Scene script records:

START

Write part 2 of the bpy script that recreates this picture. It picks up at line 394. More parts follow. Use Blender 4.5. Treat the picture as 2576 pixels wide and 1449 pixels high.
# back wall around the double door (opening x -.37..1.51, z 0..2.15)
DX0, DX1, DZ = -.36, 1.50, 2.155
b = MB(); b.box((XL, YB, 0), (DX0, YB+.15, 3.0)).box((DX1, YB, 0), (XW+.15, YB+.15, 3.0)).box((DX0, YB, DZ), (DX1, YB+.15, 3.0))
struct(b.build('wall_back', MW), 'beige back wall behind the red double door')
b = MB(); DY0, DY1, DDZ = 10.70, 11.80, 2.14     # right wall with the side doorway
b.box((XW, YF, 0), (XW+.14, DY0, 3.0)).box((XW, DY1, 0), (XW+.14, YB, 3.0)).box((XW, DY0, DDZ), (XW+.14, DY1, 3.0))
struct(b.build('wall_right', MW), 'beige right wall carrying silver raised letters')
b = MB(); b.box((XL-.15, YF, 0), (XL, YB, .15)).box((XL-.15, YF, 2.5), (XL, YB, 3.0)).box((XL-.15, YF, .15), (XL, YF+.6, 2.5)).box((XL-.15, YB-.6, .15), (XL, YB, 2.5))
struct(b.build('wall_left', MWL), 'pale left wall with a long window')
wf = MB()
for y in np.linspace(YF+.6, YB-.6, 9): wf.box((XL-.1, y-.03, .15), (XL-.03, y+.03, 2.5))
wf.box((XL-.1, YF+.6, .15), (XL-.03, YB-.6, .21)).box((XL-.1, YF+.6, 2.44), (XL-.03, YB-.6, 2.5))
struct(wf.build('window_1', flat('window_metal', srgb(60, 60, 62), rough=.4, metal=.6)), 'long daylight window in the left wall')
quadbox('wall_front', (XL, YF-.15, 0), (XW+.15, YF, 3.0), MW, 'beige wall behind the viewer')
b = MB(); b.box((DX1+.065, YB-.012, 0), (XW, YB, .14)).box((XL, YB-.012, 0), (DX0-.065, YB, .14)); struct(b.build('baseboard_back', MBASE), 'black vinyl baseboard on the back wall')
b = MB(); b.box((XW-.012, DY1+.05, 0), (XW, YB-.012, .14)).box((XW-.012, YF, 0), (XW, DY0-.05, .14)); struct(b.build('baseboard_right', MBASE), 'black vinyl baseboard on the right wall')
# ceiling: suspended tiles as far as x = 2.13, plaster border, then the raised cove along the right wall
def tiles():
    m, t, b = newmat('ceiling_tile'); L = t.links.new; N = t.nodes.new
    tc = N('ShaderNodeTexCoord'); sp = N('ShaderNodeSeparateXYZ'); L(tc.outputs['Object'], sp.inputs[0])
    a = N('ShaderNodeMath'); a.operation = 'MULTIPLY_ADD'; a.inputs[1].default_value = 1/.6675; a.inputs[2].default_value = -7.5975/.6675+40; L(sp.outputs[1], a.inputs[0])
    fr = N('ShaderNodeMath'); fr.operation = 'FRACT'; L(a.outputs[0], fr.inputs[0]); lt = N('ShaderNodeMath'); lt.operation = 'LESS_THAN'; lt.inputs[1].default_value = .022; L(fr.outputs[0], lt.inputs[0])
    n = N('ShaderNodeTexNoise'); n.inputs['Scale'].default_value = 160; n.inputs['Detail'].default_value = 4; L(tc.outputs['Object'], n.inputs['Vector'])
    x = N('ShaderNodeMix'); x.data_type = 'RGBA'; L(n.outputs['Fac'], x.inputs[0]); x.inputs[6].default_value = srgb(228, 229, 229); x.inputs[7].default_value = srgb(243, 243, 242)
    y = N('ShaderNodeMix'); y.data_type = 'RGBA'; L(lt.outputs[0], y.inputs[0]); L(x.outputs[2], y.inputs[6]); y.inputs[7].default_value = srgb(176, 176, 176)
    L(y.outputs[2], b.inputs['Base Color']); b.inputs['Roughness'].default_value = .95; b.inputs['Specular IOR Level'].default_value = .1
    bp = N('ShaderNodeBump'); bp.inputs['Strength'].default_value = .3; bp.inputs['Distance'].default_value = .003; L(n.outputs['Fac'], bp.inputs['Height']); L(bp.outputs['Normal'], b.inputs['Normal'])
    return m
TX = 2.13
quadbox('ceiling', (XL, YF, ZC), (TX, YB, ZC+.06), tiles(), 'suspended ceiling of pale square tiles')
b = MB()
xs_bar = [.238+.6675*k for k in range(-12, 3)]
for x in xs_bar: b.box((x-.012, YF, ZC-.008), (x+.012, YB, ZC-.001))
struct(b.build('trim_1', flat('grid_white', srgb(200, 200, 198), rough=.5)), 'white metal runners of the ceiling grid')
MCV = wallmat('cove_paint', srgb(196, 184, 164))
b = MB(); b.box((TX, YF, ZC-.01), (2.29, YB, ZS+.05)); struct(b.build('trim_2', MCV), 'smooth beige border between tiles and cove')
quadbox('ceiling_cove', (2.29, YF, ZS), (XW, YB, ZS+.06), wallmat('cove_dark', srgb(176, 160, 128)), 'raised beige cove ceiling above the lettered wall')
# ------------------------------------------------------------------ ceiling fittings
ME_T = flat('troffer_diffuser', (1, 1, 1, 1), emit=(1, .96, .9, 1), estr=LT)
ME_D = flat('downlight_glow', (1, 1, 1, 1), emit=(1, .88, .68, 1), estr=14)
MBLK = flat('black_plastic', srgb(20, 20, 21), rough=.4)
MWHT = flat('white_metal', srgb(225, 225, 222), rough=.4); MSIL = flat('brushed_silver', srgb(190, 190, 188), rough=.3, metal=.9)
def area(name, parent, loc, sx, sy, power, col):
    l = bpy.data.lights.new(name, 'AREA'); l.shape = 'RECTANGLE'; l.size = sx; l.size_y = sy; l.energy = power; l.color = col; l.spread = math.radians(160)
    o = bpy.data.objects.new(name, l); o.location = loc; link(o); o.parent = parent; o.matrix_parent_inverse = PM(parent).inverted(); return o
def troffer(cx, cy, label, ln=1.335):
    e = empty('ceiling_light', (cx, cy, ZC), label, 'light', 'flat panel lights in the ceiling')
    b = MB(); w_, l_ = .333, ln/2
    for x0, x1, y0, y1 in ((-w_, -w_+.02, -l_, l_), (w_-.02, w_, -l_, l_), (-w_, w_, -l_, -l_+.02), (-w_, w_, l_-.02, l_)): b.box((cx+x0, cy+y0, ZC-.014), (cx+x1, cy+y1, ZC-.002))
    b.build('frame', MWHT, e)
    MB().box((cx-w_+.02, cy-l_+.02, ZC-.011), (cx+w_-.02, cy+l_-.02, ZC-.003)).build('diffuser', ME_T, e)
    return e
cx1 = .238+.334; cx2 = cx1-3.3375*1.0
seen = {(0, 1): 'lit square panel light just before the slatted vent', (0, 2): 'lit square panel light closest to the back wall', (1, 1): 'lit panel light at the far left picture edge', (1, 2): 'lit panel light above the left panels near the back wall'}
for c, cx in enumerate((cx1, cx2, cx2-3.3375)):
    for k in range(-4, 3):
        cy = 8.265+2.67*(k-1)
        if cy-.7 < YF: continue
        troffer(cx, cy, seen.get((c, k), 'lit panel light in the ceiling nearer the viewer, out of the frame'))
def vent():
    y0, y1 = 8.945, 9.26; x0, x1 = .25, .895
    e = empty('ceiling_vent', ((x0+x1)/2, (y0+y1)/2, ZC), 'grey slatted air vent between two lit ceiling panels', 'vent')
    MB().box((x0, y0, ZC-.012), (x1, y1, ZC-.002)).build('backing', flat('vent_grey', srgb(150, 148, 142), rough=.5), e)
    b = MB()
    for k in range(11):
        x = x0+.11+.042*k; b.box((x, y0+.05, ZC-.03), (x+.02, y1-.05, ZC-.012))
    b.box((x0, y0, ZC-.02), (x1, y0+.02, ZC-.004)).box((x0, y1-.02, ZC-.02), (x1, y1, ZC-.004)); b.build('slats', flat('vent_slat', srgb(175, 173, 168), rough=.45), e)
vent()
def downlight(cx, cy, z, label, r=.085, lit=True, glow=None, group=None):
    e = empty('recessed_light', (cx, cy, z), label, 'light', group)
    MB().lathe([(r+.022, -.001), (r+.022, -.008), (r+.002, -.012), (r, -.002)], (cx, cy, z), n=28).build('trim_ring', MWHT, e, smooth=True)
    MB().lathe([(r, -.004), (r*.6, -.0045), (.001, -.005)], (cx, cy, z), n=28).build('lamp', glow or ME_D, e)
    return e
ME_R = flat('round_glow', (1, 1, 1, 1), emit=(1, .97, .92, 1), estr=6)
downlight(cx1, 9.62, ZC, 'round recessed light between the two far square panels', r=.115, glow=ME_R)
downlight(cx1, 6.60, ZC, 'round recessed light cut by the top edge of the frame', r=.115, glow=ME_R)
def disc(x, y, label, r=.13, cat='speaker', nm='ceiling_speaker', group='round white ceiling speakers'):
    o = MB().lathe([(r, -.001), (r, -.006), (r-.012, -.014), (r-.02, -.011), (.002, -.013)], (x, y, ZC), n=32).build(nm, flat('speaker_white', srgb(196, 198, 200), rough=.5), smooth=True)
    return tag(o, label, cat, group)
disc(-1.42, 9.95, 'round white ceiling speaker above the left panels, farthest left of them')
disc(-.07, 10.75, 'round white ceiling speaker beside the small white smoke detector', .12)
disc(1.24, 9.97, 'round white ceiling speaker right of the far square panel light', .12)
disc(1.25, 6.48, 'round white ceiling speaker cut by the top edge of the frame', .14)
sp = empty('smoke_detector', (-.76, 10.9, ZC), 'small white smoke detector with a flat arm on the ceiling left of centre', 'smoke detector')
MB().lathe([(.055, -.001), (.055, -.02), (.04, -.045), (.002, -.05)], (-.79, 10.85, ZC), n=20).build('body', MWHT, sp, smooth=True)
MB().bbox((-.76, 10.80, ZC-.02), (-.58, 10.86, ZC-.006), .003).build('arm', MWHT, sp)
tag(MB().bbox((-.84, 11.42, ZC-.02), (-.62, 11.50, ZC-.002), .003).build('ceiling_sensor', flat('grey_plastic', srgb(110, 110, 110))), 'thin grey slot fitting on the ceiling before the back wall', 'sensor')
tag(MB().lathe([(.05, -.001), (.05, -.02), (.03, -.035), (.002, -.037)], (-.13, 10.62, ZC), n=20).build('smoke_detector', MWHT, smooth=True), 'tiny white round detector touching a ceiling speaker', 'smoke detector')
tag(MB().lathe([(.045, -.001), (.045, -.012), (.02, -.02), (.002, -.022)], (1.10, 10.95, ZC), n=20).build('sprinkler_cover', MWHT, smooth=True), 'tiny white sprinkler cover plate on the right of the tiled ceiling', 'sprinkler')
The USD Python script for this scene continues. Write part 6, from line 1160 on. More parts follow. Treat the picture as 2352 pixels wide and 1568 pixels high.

END

* _Exercise objective_: Return each line of the data that contains the string "Write".

* _Written reply_:
Write part 2 of the bpy script that recreates this picture. It picks up at line 394. More parts follow. Use Blender 4.5. Treat the picture as 2576 pixels wide and 1449 pixels high.
The USD Python script for this scene continues. Write part 6, from line 1160 on. More parts follow. Treat the picture as 2352 pixels wide and 1568 pixels high.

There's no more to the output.